I use the term “coherent” to mean something much more precise than just “making sense” or “hanging together.” My theory of coherence analyzes it as consisting of the satisfaction of multiple constraints—for example, when a coherent decision does a better job of accomplishing relevant goals than its alternatives. An intelligent system consisting of a coupling of hardware and software must be coherent in that it accomplishes tasks such as perception, inference, and language while satisfying these constraints:

  • Time: The coupled system must be fast enough to survive and accomplish its goals in its environment.
  • Space: The system must be small enough to reproduce and operate in its environment, but big enough to have causal effects required for survival.
  • Energy: The system must be efficient in acquiring and expending energy so that it can operate and survive in its environment.
  • History: The development of the system must be available given its prior structures and processes.

Brains of humans and other animals do a marvelous job of satisfying these constraints, and generative AI is also succeeding to a large extent, without yet approaching consciousness.
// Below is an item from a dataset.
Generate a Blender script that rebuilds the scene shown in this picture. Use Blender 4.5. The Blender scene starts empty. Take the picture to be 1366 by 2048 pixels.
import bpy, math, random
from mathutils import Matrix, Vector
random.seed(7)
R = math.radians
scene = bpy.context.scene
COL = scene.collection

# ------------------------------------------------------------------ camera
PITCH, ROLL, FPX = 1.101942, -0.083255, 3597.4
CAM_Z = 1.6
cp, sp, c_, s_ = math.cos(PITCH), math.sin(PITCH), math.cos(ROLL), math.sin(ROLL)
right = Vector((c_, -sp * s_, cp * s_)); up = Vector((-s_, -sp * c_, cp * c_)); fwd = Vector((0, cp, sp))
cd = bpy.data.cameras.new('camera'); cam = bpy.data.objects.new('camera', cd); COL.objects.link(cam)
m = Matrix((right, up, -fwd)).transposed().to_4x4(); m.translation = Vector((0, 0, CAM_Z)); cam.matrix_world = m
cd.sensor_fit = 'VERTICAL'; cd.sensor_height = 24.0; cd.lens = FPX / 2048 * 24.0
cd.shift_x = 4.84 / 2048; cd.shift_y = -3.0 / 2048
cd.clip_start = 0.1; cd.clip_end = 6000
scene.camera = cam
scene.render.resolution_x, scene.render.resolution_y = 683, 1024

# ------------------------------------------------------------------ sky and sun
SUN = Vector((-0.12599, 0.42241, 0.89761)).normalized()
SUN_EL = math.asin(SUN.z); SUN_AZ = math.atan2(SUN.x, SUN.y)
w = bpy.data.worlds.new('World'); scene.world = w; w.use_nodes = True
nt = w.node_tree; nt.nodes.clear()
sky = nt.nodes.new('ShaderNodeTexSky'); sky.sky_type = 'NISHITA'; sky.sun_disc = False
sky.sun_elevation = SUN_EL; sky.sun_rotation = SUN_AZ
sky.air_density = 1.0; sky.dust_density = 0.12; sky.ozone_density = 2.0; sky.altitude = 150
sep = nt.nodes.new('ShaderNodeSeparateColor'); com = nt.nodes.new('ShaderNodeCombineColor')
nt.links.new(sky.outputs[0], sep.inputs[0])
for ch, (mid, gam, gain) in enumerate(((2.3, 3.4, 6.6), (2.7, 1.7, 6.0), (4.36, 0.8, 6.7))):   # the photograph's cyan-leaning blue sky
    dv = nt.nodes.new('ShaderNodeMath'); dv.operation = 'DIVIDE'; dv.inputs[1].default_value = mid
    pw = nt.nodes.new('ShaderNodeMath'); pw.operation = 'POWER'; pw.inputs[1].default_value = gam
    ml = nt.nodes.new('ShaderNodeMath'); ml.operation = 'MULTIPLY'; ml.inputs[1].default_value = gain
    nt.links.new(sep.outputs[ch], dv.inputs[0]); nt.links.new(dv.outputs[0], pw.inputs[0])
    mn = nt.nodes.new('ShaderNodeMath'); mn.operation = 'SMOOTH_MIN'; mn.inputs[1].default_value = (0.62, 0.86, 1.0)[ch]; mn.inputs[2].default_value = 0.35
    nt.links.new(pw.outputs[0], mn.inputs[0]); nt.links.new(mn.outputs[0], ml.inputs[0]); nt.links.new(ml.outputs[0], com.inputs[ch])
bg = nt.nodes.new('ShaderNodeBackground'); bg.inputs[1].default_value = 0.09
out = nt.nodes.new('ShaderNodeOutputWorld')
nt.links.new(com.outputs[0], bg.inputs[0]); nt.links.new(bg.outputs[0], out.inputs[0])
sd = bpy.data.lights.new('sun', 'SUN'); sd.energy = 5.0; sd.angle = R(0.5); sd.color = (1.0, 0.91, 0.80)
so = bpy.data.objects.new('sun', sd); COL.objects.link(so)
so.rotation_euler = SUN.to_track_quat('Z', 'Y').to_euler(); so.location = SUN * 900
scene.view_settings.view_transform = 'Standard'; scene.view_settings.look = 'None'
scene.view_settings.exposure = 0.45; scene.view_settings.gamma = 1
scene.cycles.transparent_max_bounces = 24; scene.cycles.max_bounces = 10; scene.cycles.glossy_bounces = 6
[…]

Because satisfying these constraints is crucial for intelligent minds and because coherence is constraint satisfaction, this version of materialism can be called coherent materialism, or cohmaterialism for short. Its central claims are:

  1. Mental processes, like everything in the universe, result from the interactions of matter and energy, which are interconvertible in accord with E=mc2.
  2. The production of mental processes by physical processes depends on the coherent satisfaction of constraints that include time, space, energy, and history.
  3. Because such coherent satisfaction is hard to produce, mind is rare in the universe. Panpsychism is false.
  4. Different ways of accomplishing coherent satisfaction may result in different kinds of mental processes (e.g., conscious brains vs. current generative AI).

The NBC theory of consciousness does not depend on cohmaterialism but supports it as the most plausible general philosophy of mind consistent with scientific knowledge about thought and the universe.